L(p,q)-Labeling of Digraphs

• Main Authors: Yi-Ting Chen, 鄭伊婷
• Other Authors: David Kuo
• Format: Others
• Language: en_US
• Published: 2003
• Online Access: http://ndltd.ncl.edu.tw/handle/16567390284638302822

碩士 === 國立東華大學 === 應用數學系 === 91 === Given a graph G and two positive integers p, q with p > q an L(p, q)-labeling of G is a function f from the vertex set V (G) to the set of all nonnegative integers such that |f(x)−f(y)|>p if d_G(x,y)=1 and |f(x)-f(y)|> q if d_G(x,y)=2. A k-L(p, q)-labeling is an L(p, q)-labeling such that no label is greater than k.
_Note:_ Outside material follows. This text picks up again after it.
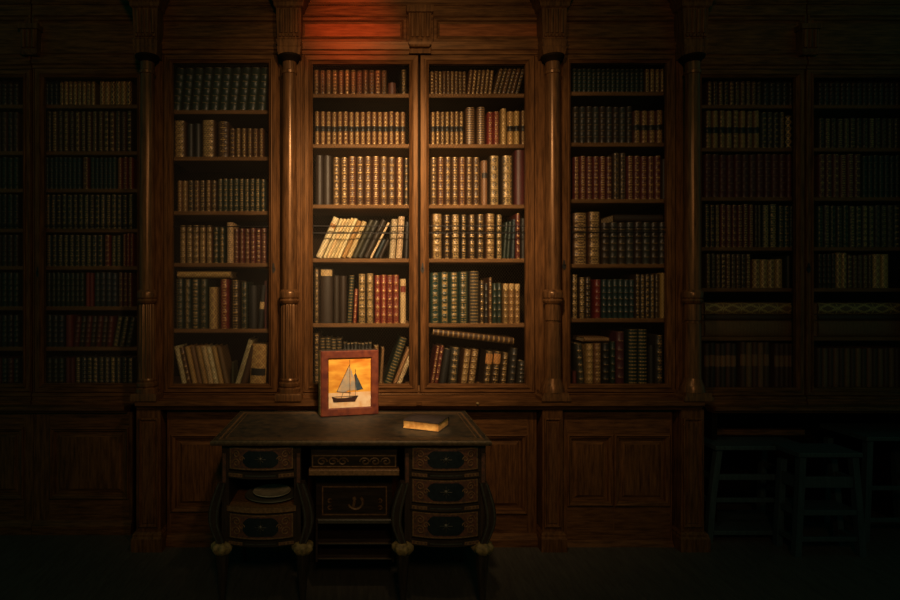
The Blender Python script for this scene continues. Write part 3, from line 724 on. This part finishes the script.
# --- bookcase right of the double doors
B = 'case right of double doors'
fill_row(B, 0, 93.5, [(572, 643.5, 15, 69.8, 'thin', 'dark green', 0), (644, 664.5, 4, 69.8, 'rich', 'brown', 0)])
fill_row(B, 1, 144.5, [(572, 632, 9, 107.5, 'thin', ['dark brown', 'dark grey'], 0), (632.5, 662.5, 4, 111.3, 'two', 'red brown', 0), (663, 667.5, 1, 111.5, 'thin', 'dark brown', 0)])
fill_row(B, 2, 201, [(572.5, 611.8, 6, 157, 'band', 'dark red', 0), (612.2, 625.5, 2, 153.5, 'dots', 'dark brown', 0), (626, 660.5, 5, 156.5, 'band', 'dark red', 0), (661, 667.5, 1, 159.5, 'plain', 'dark brown', 0)])
fill_row(B, 3, 266, [(572.5, 586.8, 1, 212.5, 'rich', 'brown', 0), (587.8, 600, 1, 212.5, 'rich', 'brown', 0), (601, 666.5, 8, 222.5, 'thin', ['dark brown', 'dark grey'], 0),
                     (613, 662, 1, 214.6, 'plain', 'dark brown', 0, {'flat': 1, 'th': 7.4, 'lab': 'dark brown book lying flat on the big dark volumes, case right of double doors'})])
fill_row(B, 4, 320.5, [(570.8, 577.5, 1, 275, 'rich', 'dark brown', 0), (578.5, 590.5, 2, 277.5, ['rich', 'dots'], 'dark brown', 0), (593.6, 600.5, 1, 279, 'thin', 'red', 0), (601, 634, 6, 279.5, 'thin', 'blue green', 0), (634.6, 659, 5, 274.5, 'dots', ['dark brown', 'dark grey'], 0), (660, 665.5, 1, 273, 'vell', 'golden tan', 0)])
fill_row(B, 5, 387, [(572.5, 576.5, 1, 371, 'plain', 'dark red', 0), (577.5, 584.5, 1, 343, 'band', 'dark grey', -4), (585.5, 601, 2, 343, 'dots', ['tan', 'light brown'], 0), (601.5, 609, 1, 343, 'thin', 'black', 0), (610, 615, 1, 341, 'thin', 'dark green', 0), (615.6, 624, 1, 331.5, 'thin', 'plum', 0),
                     (627.5, 647, 2, 329, 'ring', 'dark green', 0), (648, 654, 1, 345, 'plain', 'black', 0), (655, 662.5, 1, 335.5, 'band', 'dark grey', 0),
                     (583.5, 608.5, 1, 337.4, 'vell', 'tan', 0, {'flat': 1, 'th': 4.2, 'lab': 'thin tan booklet lying on top of the bottom row, case right of double doors'})], shelf_top=zbot)

# --- the dark recessed cases: past the three hundred nearest, one mass of books
SM = MB(); keys = list(LM.keys()); idx = {k: i for i, k in enumerate(keys)}; ST = (SM, idx, len(keys))
zo = PZ(387, YO+.045)+.004; zo5 = PZ(391, YO+.045)+.004
Z8 = [106.3, 153, 190.5, 230.5, 268, 308.5, 349, None]
rows0 = [
 [(45, 59, 3, 81, 'thin', 'dark blue', 0), (60, 96, 8, 80.5, 'rich', ['brown', 'light brown'], 0), (100, 132, 6, 80, 'latt', ['light brown', 'tan', 'brown'], 0)],
 [(47, 133, 15, 112, 'dots', ['dark brown', 'brown'], 0)],
 [(45, 82, 8, 158, 'thin', 'blue green', 0), (83, 90, 1, 158, 'band', 'dark red', 0), (91, 117, 6, 158, 'thin', 'blue green', 0), (118, 134, 3, 158, 'band', 'red', 0)],
 [(46, 134, 16, 195, 'band', ['dark green', 'dark blue', 'black'], 0)],
 [(47, 104, 10, 235.5, 'band', ['dark blue', 'dark green'], 0), (105, 111, 1, 235, 'band', 'red', 0), (112, 122, 2, 236, 'band', 'dark green', 0), (123, 134, 3, 234, 'band', 'red', 0)],
 [(47, 85, 8, 273, 'thin', 'dark green', 0), (86, 94, 2, 273, 'plain', 'red', 0), (95, 118, 4, 273, 'thin', 'dark blue', 0), (119, 133, 3, 273, 'band', 'dark red', 0)],
 [(47, 65, 3, 315, 'thin', 'dark blue', 0), (66, 73, 1, 315, 'plain', 'red', 0), (74, 112, 7, 316, 'thin', ['dark red', 'dark brown'], 5), (113, 132, 3, 316, 'dots', 'dark green', 10)],
 [(47, 65, 3, 358, 'thin', 'dark green', 0), (66, 75, 2, 358, 'plain', 'dark red', 0), (76, 134, 10, 357, 'dots', ['dark green', 'dark blue'], 0)]]
for r, (py, segs) in enumerate(zip(Z8, rows0)):
    fill_row('', r, py, segs, YO, zo if py is None else None, ST)
    fill_row('', r, py, [(-50, 20, 12, [81,113,158,195,235,273,315,358][r], 'thin', [['dark brown'], ['dark brown','brown'], ['dark green'], ['dark green','black'], ['dark brown'], ['dark green'], ['black','dark green'], ['dark red','dark green']][r], 0)], YO, zo if py is None else None, ST)
Z7 = SH5+[None]
rows5 = [
 [(706, 761, 10, 79.5, 'dots', ['brown', 'dark brown'], 0), (762, 794, 5, 80, 'thin', 'dark grey', 0)],
 [(704, 759, 8, 111.5, 'two', ['brown', 'light brown'], 0), (760, 784, 4, 113, 'band', 'dark grey', 0), (785, 794, 1, 116, 'latt', 'dark brown', 0)],
 [(703.5, 793, 12, 155, 'thin', 'dark red', 0)],
 [(703.5, 719, 3, 205, 'band', 'dark brown', 0), (719.5, 753, 6, 205, 'band', 'dark red', 0), (754, 760.5, 2, 205, 'dots', 'dark brown', 0), (761, 776, 2, 205, 'rich', 'dark green', 0), (777, 794, 3, 206, 'band', 'blue green', 0)],
 [(705, 750, 9, 254, 'dots', ['brown', 'dark brown'], 0), (752, 782, 4, 259.5, 'latt', ['light brown', 'tan'], 0), (786, 790, 1, 256, 'plain', 'dark grey', 0)],
 [],
 [(704, 736, 6, 343, 'mark', ['brown', 'dark brown'], 0, {}), (740, 769, 5, 342, 'mark', ['brown', 'light brown'], 0), (774, 794, 4, 343, 'mark', 'brown', 0)]]
for r, (py, segs) in enumerate(zip(Z7, rows5)):
    fill_row('', r, py, segs, YO, zo5 if py is None else None, ST)
rows6 = [
 [(817, 905, 16, 80, 'thin', ['dark brown', 'dark grey'], 0)],
 [(817, 905, 14, 119, 'dots', ['dark brown'], 0)],
 [(817, 860, 6, 155, 'band', 'dark red', 0), (861, 905, 8, 156, 'thin', 'dark green', 0)],
 [(816, 905, 14, 206, 'dots', ['dark green', 'dark grey'], 0)],
 [(817, 835, 4, 254, 'thin', 'dark brown', 0), (835, 846, 2, 253, 'latt', 'light brown', 0), (846, 872, 5, 255, 'dots', 'brown', 0), (872, 888, 2, 254, 'latt', 'tan', 0)],
 [],
 [(816, 905, 16, 348, 'plain', ['brown', 'light brown'], 0)]]
for r, (py, segs) in enumerate(zip(Z7, rows6)):
    fill_row('', r, py, segs, YO, zo5 if py is None else None, ST)
so = SM.build('leather_books', [LM[k] for k in keys]+[PAGES], None, (0, YO, 1.0), 50)
tag(so, 'rows of dim leather books filling the dark recessed bookcases at both ends', 'books'); so['kind'] = 'stuff'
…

The L(p, q)-labeling number of G, denoted by λ_{p,q}(G) is the smallest number k such that G has a k-L(p, q)-labeling. When consider the digraph D, we use λ^*_{p,q}(D) in place of λ_{p,q}(D). we study the L(p, q)-labeling number of a digraph D in this thesis, we find some relations between the L(p, q)-labeling number of a graph G and an orientation D of G, and give some results for the L(p, q)-labeling numbers of k-partite digraphs. We also study the L(p, q)-labeling numbers for those graphs D for which the underlying graph are paths, cycle or trees.